■ EXERCISE DIRECTIONS
Take each line containing the word "scene" and copy it.

******************************

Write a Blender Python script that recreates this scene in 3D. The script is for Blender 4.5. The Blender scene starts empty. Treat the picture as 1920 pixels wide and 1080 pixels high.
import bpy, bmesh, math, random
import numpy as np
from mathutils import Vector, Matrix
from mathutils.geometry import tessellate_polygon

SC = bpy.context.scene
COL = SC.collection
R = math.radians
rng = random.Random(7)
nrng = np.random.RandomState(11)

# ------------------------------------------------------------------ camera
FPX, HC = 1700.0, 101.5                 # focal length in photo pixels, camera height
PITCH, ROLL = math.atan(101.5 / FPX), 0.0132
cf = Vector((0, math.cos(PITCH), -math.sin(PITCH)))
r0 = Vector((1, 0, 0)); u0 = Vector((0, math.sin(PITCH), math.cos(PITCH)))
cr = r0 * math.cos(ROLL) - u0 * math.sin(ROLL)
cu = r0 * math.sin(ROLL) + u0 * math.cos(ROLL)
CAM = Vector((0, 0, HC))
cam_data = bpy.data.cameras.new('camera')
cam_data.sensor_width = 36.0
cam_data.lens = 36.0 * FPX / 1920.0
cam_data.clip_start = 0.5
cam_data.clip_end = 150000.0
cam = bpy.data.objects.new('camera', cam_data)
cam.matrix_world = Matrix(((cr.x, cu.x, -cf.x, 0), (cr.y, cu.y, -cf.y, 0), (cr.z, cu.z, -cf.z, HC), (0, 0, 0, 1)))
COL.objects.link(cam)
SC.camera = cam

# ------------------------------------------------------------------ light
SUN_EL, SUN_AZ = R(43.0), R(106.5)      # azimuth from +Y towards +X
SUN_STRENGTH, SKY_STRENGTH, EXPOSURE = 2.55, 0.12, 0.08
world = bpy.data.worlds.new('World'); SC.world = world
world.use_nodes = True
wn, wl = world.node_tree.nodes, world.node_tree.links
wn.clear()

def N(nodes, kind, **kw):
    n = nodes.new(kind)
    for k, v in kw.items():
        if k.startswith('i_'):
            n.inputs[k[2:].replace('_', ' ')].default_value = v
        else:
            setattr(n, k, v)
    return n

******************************

■ SOLUTION BELOW
Write a Blender Python script that recreates this scene in 3D. The script is for Blender 4.5. The Blender scene starts empty. Treat the picture as 1920 pixels wide and 1080 pixels high.
SC = bpy.context.scene